In thirty brief chapters and six appendices (accessible only to the perfectly sighted), Richard Kraut argues against the idea that ethics and practical thought in general needs absolute goodness. His target is G. E. Moore who said that ‘the only possible reason that can justify any action is that by it the greatest possible amount of what is good absolutely should be realized’ (G. E. Moore, Principia Ethica, Cambridge: Cambridge University Press, 1903, p. 153). Against Moore, Kraut claims that absolute goodness is not a reason-providing property; and if it does not connect with reasons it is, at best, useless. At worst, namely if someone takes it to be reason-providing, it misleads. Ethics has to concentrate on what is good for people not on what is good absolutely.
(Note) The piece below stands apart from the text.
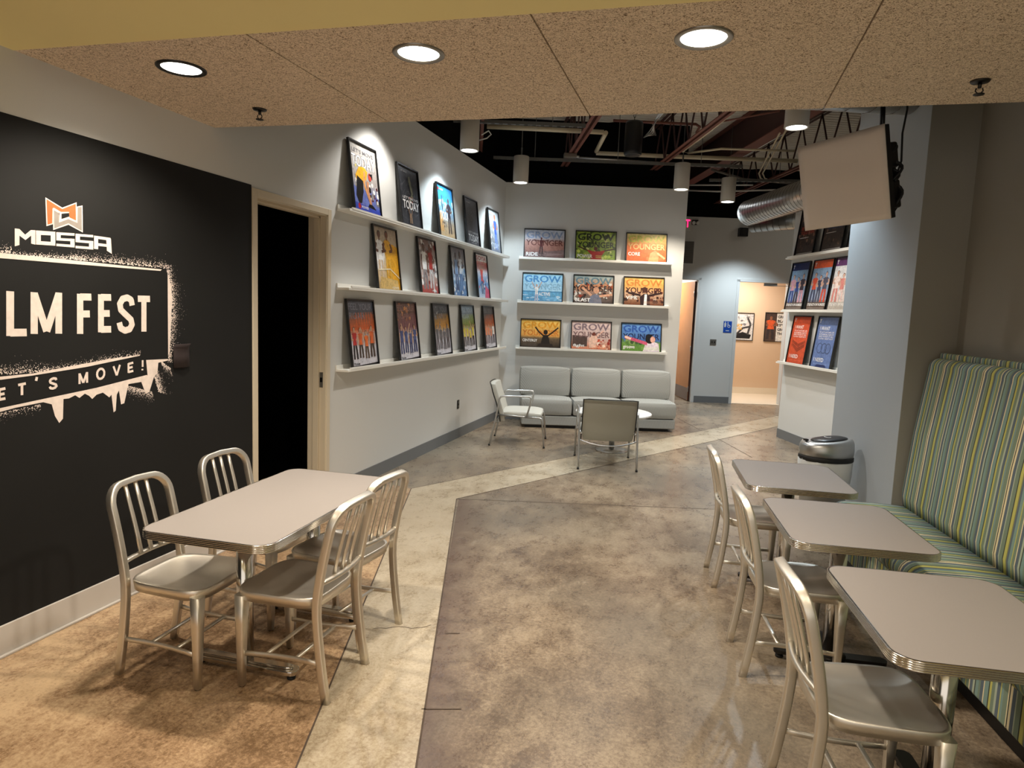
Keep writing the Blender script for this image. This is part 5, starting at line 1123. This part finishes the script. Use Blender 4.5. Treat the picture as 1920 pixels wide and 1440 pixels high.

Kraut compares the idea of absolute goodness to the idea of phlogiston. Both are remnants of misdirected worldviews. Goodness talk is not meaningless; it is often simply false. Here is an example. Smoking is bad for the person who smokes. But is at bad absolutely? ‘I believe that we should count “smoking is bad (period)” as meaningful but false’ (p. 42). Any explanation of why one should not smoke has to refer to its effects on one’s health — smoking is bad for the person who smokes — no need to invoke badness. Similarly, pain is bad for the person who suffers it. But is pain bad absolutely? Kraut thinks it is not. Once we have recognized the badness for the sufferer, there is no need to add absolute badness. Doing so would be double counting. Pain, Kraut tells us, ‘has just one kind of disvalue: it is bad for us’ (p. 46). Is it bad to cause (needless) pain? Kraut says that ‘the answer must be no, because otherwise we would be overlooking a vital feature of the situation: injuring or disadvantaging him is precisely what the agent aimed at and achieved. She was not seeking to bring into the universe something bad (period)’ (p. 46). What about pleasant experiences? ‘We can say, not that they are good simpliciter, but that they are good for the person who experiences them’ (p. 51).